§ Short exercise
Set down the data below without change, skipping the pictures it holds.

▼

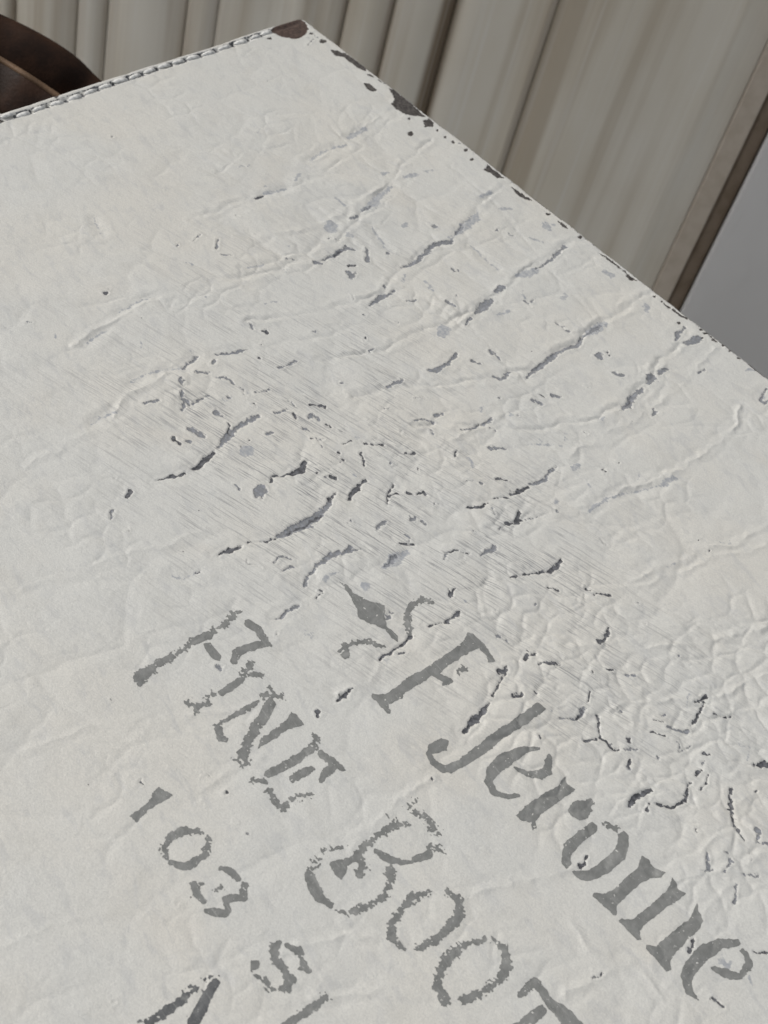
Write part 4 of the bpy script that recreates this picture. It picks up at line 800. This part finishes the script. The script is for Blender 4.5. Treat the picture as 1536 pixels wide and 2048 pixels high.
def brown_leather(name, a, b, rough=.62):
    s = N(name); mm = s.coord((1000, 1000, 1000))
    s.l(s.mix(s.ramp(s.noise(mm, .08, 4, .6), .35, .65), a, b), s.b.inputs['Base Color']); s.b.inputs['Roughness'].default_value = rough; s.b.inputs['Specular IOR Level'].default_value = .2
    s.l(s.bump(s.noise(mm, .9, 3), .0004, .5), s.b.inputs['Normal'])
    return s.m
def thread_material():
    s = N('painted_thread'); mm = s.coord((1000, 1000, 1000))
    s.l(s.mix(s.ramp(s.noise(mm, .8, 3), .45, .7), col(.70, .695, .665), col(.48, .48, .465)), s.b.inputs['Base Color']); s.b.inputs['Roughness'].default_value = .42
    w = s.n('ShaderNodeTexWave'); w.inputs['Scale'].default_value = .9; w.inputs['Distortion'].default_value = 1.0; s.l(s.coord((1000, 1000, 1000), math.radians(35)), w.inputs['Vector'])
    s.l(s.bump(w.outputs[0], .0002, .4), s.b.inputs['Normal'])
    return s.m
def siding_material():
    s = N('weathered_metal_siding')
    streak = s.noise(s.coord((26, 26, .8)), 1.0, 4, .6, .2); fine = s.noise(s.coord((230, 60, 2.2)), 1.0, 3, .6); cloud = s.noise(s.coord((6, 6, 3)), 1.0, 4, .6)
    c = s.mix(s.ramp(cloud, .36, .64), col(.70, .67, .60), col(.62, .57, .475))
    c = s.mix(s.math('MULTIPLY', s.ramp(streak, .48, .66), .62), c, col(.40, .33, .24))
    c = s.mix(s.math('MULTIPLY', s.ramp(fine, .52, .70), .32), c, col(.74, .73, .70))
    d = s.attr('groove_tone')
    c = s.mix(s.math('MULTIPLY', d, s.ramp(fine, .30, .60, .45, .95)), c, col(.24, .18, .12))
    s.l(c, s.b.inputs['Base Color']); s.b.inputs['Roughness'].default_value = .5; s.b.inputs['Metallic'].default_value = 0.0
    s.l(s.bump(cloud, .004, .4, s.bump(streak, .0008, .5)), s.b.inputs['Normal'])
    return s.m
def grey_sheet_material():
    s = N('plain_grey_sheet'); cloud = s.noise(s.coord((6, 6, 3)), 1.0, 4, .6); fine = s.noise(s.coord((90, 90, 20)), 1.0, 3, .6)
    c = s.mix(s.ramp(cloud, .36, .64), col(.63, .62, .61), col(.58, .57, .56)); c = s.mix(s.math('MULTIPLY', s.ramp(fine, .55, .75), .2), c, col(.54, .525, .51))
    s.l(c, s.b.inputs['Base Color']); s.b.inputs['Roughness'].default_value = .55
    return s.m
def concrete_material():
    s = N('concrete_floor'); n1 = s.noise(s.coord((4, 4, 4)), 1.0, 6, .6); n2 = s.noise(s.coord((120, 120, 120)), 1.0, 3, .6)
    c = s.mix(s.ramp(n1, .35, .65), col(.50, .49, .46), col(.58, .57, .53)); c = s.mix(s.math('MULTIPLY', s.ramp(n2, .5, .7), .3), c, col(.15, .145, .135))
    s.l(c, s.b.inputs['Base Color']); s.b.inputs['Roughness'].default_value = .85; s.l(s.bump(n2, .002, .4), s.b.inputs['Normal'])
    return s.m
M_PAINT = painted_leather(); M_LET = letter_material('grey_stencil_paint', col(.172, .175, .166), col(.218, .22, .21)); M_LET2 = letter_material('charcoal_stencil_paint', col(.085, .088, .090), col(.135, .138, .138))
M_BROWN = brown_leather('dark_brown_leather', col(.016, .0068, .0032), col(.038, .0165, .0078)); M_EDGING = brown_leather('tan_strap_edge', col(.16, .10, .06), col(.11, .068, .04), .6)
M_THREAD = thread_material(); M_WALL = siding_material(); M_SHEET = grey_sheet_material(); M_FLOOR = concrete_material()
M_TAUPE = brown_leather('taupe_painted_trim', col(.50, .44, .37), col(.44, .38, .31)); M_RECESS_SHADE = brown_leather('shade_brown_recess', col(.20, .15, .105), col(.25, .195, .145))  # the second brown carries the shade of the recess face in its colour

# ------------------------------------------------------------------ the setting: floor and the metal wall behind
x, y = 4.0, 4.0
tag(mesh_obj('floor', [(-x, -y, 0), (x, -y, 0), (x, y, 0), (-x, y, 0)], [(0, 1, 2, 3)], M_FLOOR), kind='structure')

wall_az = math.radians(125)                         # the direction from the viewer to the wall
wall = bpy.data.objects.new('metal_wall', None); link(wall); wall.location = WALL_POINT; wall.rotation_euler = (0, 0, wall_az-math.pi/2)
tag(wall, 'weathered grey beige metal siding wall with upright ribs and grooves behind the white leather', 'wall')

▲

§ Solution to this problem
Write part 4 of the bpy script that recreates this picture. It picks up at line 800. This part finishes the script. The script is for Blender 4.5. Treat the picture as 1536 pixels wide and 2048 pixels high.
def brown_leather(name, a, b, rough=.62):
    s = N(name); mm = s.coord((1000, 1000, 1000))
    s.l(s.mix(s.ramp(s.noise(mm, .08, 4, .6), .35, .65), a, b), s.b.inputs['Base Color']); s.b.inputs['Roughness'].default_value = rough; s.b.inputs['Specular IOR Level'].default_value = .2
    s.l(s.bump(s.noise(mm, .9, 3), .0004, .5), s.b.inputs['Normal'])
    return s.m
def thread_material():
    s = N('painted_thread'); mm = s.coord((1000, 1000, 1000))
    s.l(s.mix(s.ramp(s.noise(mm, .8, 3), .45, .7), col(.70, .695, .665), col(.48, .48, .465)), s.b.inputs['Base Color']); s.b.inputs['Roughness'].default_value = .42
    w = s.n('ShaderNodeTexWave'); w.inputs['Scale'].default_value = .9; w.inputs['Distortion'].default_value = 1.0; s.l(s.coord((1000, 1000, 1000), math.radians(35)), w.inputs['Vector'])
    s.l(s.bump(w.outputs[0], .0002, .4), s.b.inputs['Normal'])
    return s.m
def siding_material():
    s = N('weathered_metal_siding')
    streak = s.noise(s.coord((26, 26, .8)), 1.0, 4, .6, .2); fine = s.noise(s.coord((230, 60, 2.2)), 1.0, 3, .6); cloud = s.noise(s.coord((6, 6, 3)), 1.0, 4, .6)
    c = s.mix(s.ramp(cloud, .36, .64), col(.70, .67, .60), col(.62, .57, .475))
    c = s.mix(s.math('MULTIPLY', s.ramp(streak, .48, .66), .62), c, col(.40, .33, .24))
    c = s.mix(s.math('MULTIPLY', s.ramp(fine, .52, .70), .32), c, col(.74, .73, .70))
    d = s.attr('groove_tone')
    c = s.mix(s.math('MULTIPLY', d, s.ramp(fine, .30, .60, .45, .95)), c, col(.24, .18, .12))
    s.l(c, s.b.inputs['Base Color']); s.b.inputs['Roughness'].default_value = .5; s.b.inputs['Metallic'].default_value = 0.0
    s.l(s.bump(cloud, .004, .4, s.bump(streak, .0008, .5)), s.b.inputs['Normal'])
    return s.m
def grey_sheet_material():
    s = N('plain_grey_sheet'); cloud = s.noise(s.coord((6, 6, 3)), 1.0, 4, .6); fine = s.noise(s.coord((90, 90, 20)), 1.0, 3, .6)
    c = s.mix(s.ramp(cloud, .36, .64), col(.63, .62, .61), col(.58, .57, .56)); c = s.mix(s.math('MULTIPLY', s.ramp(fine, .55, .75), .2), c, col(.54, .525, .51))
    s.l(c, s.b.inputs['Base Color']); s.b.inputs['Roughness'].default_value = .55
    return s.m
def concrete_material():
    s = N('concrete_floor'); n1 = s.noise(s.coord((4, 4, 4)), 1.0, 6, .6); n2 = s.noise(s.coord((120, 120, 120)), 1.0, 3, .6)
    c = s.mix(s.ramp(n1, .35, .65), col(.50, .49, .46), col(.58, .57, .53)); c = s.mix(s.math('MULTIPLY', s.ramp(n2, .5, .7), .3), c, col(.15, .145, .135))
    s.l(c, s.b.inputs['Base Color']); s.b.inputs['Roughness'].default_value = .85; s.l(s.bump(n2, .002, .4), s.b.inputs['Normal'])
    return s.m
M_PAINT = painted_leather(); M_LET = letter_material('grey_stencil_paint', col(.172, .175, .166), col(.218, .22, .21)); M_LET2 = letter_material('charcoal_stencil_paint', col(.085, .088, .090), col(.135, .138, .138))
M_BROWN = brown_leather('dark_brown_leather', col(.016, .0068, .0032), col(.038, .0165, .0078)); M_EDGING = brown_leather('tan_strap_edge', col(.16, .10, .06), col(.11, .068, .04), .6)
M_THREAD = thread_material(); M_WALL = siding_material(); M_SHEET = grey_sheet_material(); M_FLOOR = concrete_material()
M_TAUPE = brown_leather('taupe_painted_trim', col(.50, .44, .37), col(.44, .38, .31)); M_RECESS_SHADE = brown_leather('shade_brown_recess', col(.20, .15, .105), col(.25, .195, .145))  # the second brown carries the shade of the recess face in its colour

# ------------------------------------------------------------------ the setting: floor and the metal wall behind
x, y = 4.0, 4.0
tag(mesh_obj('floor', [(-x, -y, 0), (x, -y, 0), (x, y, 0), (-x, y, 0)], [(0, 1, 2, 3)], M_FLOOR), kind='structure')

wall_az = math.radians(125)                         # the direction from the viewer to the wall
wall = bpy.data.objects.new('metal_wall', None); link(wall); wall.location = WALL_POINT; wall.rotation_euler = (0, 0, wall_az-math.pi/2)
tag(wall, 'weathered grey beige metal siding wall with upright ribs and grooves behind the white leather', 'wall')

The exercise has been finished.